Cannot install on windows
You can if you have WSL installed on your system.
I haven't tried out Bun for anything non-trivial yet, but I'm interested to see what it brings to the table as an enthusiastic user of Deno. I think the new diversity in high-quality JS server runtimes is a good thing for the ecosystem as a whole — Deno and Node are already learning and improving from each other.
However... my first experience with Bun was failing to launch the repl due to a bug in "v1.0.0", which wasn't a great start 😅
The lack of documentation currently available online for Bun is a significant challenge
If everything they said during the 1.0 launch panel is true, then I'm super hyped for it. However, I think we're not ready for production in larger enterprise systems yet. For my personal website hosted on Vercel, sure. But for a product that tailors to hundreds of thousands to millions of users, I think we're a bit too early.
Reason being, we haven't really seen case studies of this with Bun yet. Also, with Windows support lacking, there's a huge section of developers that won't use it. They could with WSL but that's a bridge to the solution, not a delivered package they can plug n play.
I'm working on a product that will launch soon and our team figured we should give it a shot. The plan was to switch over to bun if they supported all of our dependencies but unfortunately they don't so we are sticking with Yarn for now until they mature.

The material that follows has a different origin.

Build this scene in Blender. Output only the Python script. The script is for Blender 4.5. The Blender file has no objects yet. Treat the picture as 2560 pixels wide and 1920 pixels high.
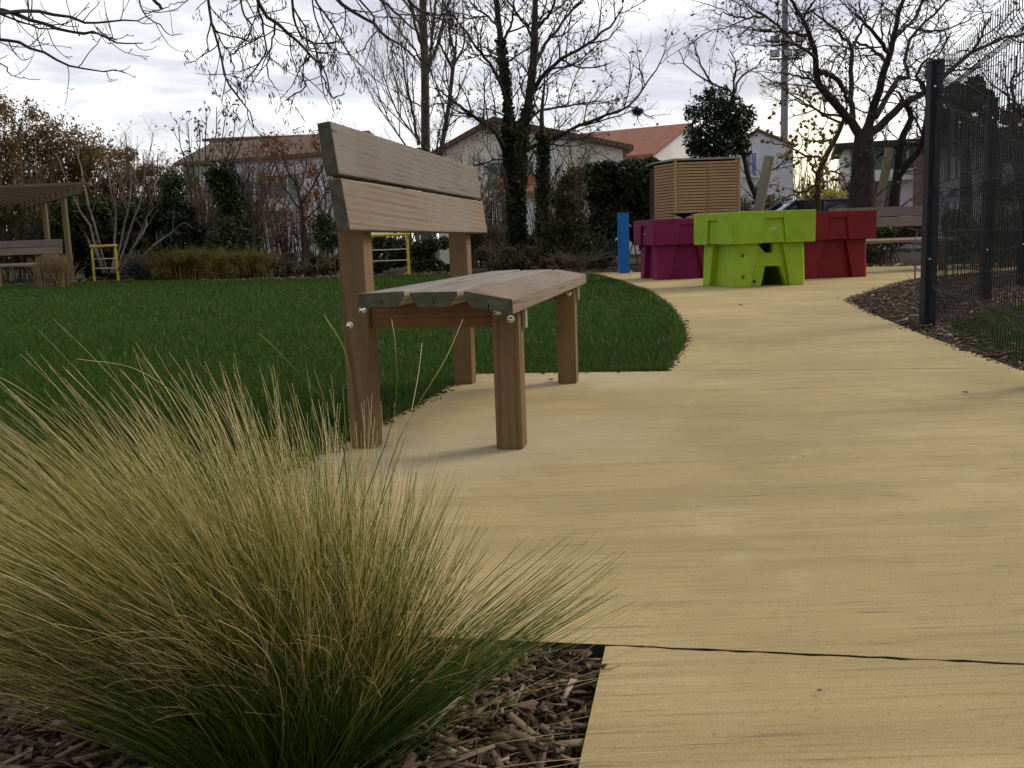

It's faster than Node in a lot of cases. Bun API's are amazing. But it still needs more adoption, it still have bugs and problems to be fixed, it still not have full compatibility with Node...
So I would not use it now unless for fun.
I think it's super promising, and the creator Jared Sumner is an inspiration for me.
My main concern is that it's written primarily in Zig which, while it seems to be a killer language, hasn't even reached 1.0 and isn't in a production-stable state... Counting on the small Zig community to not make breaking changes to the language that your entire runtime is built on just feels like a recipe for disaster.